start

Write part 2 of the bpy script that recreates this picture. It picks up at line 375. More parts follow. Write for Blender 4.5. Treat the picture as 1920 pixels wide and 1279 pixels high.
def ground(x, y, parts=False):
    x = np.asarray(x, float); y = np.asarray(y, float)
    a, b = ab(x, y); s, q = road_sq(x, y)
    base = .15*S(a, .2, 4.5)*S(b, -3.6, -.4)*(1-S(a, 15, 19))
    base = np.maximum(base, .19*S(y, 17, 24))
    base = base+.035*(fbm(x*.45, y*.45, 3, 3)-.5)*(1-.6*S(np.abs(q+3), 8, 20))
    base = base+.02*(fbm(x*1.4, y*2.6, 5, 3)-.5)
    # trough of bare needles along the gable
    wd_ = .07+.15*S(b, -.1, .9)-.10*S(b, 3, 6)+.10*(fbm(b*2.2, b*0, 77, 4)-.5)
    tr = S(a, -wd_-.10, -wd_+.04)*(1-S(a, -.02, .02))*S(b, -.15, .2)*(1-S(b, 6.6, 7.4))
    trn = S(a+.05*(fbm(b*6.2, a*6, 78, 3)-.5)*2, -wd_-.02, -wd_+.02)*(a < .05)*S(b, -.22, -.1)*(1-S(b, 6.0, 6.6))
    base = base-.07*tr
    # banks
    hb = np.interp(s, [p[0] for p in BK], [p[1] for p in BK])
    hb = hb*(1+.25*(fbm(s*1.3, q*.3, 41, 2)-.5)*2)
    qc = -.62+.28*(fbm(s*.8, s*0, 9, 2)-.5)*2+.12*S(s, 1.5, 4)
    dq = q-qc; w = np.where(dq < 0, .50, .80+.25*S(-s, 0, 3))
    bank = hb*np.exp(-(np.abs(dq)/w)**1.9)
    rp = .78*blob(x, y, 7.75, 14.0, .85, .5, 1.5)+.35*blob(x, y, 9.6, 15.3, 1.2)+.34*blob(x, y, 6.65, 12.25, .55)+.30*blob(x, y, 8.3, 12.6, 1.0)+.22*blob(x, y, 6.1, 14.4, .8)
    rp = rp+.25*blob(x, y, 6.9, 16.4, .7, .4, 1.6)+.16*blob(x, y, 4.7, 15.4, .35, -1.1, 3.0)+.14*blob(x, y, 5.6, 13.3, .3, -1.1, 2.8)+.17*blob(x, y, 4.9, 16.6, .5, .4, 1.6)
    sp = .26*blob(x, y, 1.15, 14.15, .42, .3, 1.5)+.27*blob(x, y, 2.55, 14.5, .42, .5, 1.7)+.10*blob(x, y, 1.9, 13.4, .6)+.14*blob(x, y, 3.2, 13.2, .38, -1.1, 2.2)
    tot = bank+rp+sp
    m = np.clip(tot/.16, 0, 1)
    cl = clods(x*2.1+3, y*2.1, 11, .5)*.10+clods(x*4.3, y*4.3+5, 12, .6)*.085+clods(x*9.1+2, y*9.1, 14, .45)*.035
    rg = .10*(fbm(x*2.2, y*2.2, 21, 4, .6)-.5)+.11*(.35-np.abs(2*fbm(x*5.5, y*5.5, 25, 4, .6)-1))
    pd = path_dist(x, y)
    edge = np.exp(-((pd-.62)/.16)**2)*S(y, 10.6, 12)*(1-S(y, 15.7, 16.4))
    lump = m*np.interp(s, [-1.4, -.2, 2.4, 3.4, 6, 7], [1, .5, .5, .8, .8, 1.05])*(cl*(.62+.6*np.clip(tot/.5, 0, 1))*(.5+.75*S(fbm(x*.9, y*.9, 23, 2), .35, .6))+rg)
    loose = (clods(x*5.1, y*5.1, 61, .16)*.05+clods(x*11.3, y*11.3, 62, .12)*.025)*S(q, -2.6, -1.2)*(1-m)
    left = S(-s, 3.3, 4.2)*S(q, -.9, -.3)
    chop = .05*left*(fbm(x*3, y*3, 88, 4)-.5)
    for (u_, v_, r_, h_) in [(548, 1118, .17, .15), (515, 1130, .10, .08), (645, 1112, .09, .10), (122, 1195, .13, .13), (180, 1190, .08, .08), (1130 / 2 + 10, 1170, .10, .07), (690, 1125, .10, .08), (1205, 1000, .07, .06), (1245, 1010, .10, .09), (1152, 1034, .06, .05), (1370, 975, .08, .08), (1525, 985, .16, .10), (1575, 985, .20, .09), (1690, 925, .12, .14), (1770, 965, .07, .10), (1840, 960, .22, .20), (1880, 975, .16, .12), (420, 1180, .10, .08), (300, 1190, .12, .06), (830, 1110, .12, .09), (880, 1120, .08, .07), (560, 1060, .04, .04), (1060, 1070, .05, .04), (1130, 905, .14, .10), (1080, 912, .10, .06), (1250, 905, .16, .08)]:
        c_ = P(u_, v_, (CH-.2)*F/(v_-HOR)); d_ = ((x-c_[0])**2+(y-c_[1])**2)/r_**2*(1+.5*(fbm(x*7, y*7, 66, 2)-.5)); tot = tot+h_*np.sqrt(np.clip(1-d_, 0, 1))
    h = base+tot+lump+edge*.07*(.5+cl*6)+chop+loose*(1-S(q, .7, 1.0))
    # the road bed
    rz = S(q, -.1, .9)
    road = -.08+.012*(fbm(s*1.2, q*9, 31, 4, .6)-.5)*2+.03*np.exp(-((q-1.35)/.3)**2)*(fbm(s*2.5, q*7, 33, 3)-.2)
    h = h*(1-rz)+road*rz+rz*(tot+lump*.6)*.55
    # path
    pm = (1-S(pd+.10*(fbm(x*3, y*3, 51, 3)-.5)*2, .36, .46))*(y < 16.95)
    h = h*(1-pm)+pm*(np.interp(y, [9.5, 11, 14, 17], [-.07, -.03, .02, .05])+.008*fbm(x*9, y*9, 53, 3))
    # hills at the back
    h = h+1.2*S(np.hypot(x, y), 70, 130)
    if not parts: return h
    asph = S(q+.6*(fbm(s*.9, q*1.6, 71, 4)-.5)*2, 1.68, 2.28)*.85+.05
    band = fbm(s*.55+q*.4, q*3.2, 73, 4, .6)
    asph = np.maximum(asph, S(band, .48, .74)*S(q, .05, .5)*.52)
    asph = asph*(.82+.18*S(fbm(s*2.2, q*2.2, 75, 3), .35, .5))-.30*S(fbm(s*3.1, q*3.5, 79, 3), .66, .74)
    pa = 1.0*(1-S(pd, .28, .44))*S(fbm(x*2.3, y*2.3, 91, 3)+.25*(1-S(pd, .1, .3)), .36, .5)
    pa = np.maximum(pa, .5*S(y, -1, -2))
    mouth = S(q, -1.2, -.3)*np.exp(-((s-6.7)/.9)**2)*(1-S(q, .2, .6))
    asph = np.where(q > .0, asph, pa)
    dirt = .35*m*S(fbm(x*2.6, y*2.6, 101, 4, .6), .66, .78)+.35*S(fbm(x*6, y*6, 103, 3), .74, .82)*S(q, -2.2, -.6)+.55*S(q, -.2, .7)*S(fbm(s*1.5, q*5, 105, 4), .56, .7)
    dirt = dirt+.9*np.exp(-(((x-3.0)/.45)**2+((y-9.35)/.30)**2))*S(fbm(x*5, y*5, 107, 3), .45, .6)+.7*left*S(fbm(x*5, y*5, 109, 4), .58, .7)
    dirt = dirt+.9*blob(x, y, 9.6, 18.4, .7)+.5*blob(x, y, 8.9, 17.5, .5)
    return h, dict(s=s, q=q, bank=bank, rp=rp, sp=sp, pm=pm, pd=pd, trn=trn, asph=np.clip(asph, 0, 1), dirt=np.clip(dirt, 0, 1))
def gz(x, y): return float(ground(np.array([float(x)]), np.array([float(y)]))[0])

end

Where a line of the material above holds the string "parts", copy that line.

**Answer to the exercise**
Write part 2 of the bpy script that recreates this picture. It picks up at line 375. More parts follow. Write for Blender 4.5. Treat the picture as 1920 pixels wide and 1279 pixels high.
def ground(x, y, parts=False):
    if not parts: return h